Rapporteur Christel Schaldemose summed up the mood: “We need a higher bar for access to social media… and stronger safeguards for minors.”
THE SAME STRUGGLES APPEAR IN GEORGIA
The issues pushing Europe and Australia to act are already clear in Georgia:
• Rising anxiety and depression, especially among girls facing impossible beauty ideals.
• Sleep disruption as late-night scrolling replaces rest.
• Cyberbullying that spills into real-life conflicts.
• Difficulty focusing, studying, and staying present.
• Withdrawal from friends, hobbies, and activities.
• Repeated exposure to violence, fear-based content, and self-harm narratives—often suggested algorithmically after only a few clicks.
Georgian teens are no less digitally immersed and no less vulnerable than their peers abroad. The systems shaping their childhoods are the same—and so are the risks.
A MOMENT OF CHOICE FOR GEORGIA
Georgia has not yet taken steps as dramatic as Australia or Sweden. But the global message is becoming impossible to ignore: children cannot be left to navigate infinite feeds, predatory engagement loops, and manipulative algorithms on their own.
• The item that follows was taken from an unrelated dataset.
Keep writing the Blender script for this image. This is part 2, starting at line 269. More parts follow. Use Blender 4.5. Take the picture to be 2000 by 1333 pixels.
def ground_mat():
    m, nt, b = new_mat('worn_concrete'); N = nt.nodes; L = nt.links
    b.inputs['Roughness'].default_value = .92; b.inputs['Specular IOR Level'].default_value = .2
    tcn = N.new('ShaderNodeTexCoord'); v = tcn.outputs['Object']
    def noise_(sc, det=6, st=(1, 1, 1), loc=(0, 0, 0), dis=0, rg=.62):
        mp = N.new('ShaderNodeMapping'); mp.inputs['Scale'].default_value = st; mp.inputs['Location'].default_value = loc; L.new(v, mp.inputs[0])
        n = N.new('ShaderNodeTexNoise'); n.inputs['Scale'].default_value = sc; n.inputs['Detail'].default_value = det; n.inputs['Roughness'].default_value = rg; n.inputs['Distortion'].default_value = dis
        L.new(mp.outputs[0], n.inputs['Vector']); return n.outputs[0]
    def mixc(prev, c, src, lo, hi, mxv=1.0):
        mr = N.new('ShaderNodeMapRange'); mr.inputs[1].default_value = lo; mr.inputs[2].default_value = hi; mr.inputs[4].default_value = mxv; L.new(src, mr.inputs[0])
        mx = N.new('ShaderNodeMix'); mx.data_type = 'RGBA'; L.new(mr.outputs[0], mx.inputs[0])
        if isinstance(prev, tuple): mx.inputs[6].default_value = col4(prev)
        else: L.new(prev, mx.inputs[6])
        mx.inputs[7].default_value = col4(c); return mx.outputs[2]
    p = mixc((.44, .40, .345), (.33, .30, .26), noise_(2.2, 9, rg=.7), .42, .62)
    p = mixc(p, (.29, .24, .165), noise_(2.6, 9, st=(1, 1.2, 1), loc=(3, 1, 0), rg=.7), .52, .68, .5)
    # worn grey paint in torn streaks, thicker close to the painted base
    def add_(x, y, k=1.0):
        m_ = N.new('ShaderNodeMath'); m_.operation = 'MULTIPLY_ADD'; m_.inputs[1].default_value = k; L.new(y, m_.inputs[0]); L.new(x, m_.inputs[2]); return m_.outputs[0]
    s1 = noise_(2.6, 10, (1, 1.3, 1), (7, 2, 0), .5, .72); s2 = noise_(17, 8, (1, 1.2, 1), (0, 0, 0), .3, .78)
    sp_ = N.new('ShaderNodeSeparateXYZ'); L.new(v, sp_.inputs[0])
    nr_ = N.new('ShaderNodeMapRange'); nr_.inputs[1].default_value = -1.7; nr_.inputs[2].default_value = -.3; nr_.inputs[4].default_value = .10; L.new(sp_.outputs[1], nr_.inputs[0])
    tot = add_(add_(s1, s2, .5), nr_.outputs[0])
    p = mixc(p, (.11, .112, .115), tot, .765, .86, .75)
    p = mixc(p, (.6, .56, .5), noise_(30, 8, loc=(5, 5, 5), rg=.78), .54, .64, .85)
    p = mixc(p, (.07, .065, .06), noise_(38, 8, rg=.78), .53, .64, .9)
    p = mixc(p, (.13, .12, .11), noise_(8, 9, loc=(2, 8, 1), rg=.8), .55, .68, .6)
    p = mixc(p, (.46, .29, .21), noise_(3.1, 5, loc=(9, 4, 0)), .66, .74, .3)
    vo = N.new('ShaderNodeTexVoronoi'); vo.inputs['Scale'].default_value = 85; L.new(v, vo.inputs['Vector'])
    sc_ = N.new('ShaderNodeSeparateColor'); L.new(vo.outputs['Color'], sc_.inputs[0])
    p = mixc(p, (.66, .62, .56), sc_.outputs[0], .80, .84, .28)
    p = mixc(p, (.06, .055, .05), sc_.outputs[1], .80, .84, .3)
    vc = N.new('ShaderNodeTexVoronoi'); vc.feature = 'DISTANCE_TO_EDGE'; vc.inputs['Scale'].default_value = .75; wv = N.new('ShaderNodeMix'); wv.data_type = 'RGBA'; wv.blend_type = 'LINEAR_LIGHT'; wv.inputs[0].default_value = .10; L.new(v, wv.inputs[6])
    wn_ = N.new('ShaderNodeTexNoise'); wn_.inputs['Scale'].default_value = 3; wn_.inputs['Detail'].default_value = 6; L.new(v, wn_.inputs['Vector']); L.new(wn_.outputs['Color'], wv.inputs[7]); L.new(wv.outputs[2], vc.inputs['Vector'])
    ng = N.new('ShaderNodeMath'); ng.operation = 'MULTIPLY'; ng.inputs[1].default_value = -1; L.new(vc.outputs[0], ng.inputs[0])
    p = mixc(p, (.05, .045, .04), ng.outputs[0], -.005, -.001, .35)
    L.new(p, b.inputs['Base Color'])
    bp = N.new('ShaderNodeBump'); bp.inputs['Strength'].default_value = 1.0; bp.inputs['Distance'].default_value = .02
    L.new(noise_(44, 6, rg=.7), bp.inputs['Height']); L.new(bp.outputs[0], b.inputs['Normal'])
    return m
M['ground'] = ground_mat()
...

One UK expert issued a warning that resonates far beyond Britain: parents should not assume that “magical codes” or new laws will make everything safe. Children still need active protection.
For Georgia, this worldwide movement is not some distant debate. It’s a chance—perhaps the last before digital harms become even more deeply rooted—to rethink the online world shaping its youngest generation.
Around the world, adults are finally stepping up.
The question now is whether Georgia will join them—or risk being left behind while a generation grows up inside systems never built for their protection.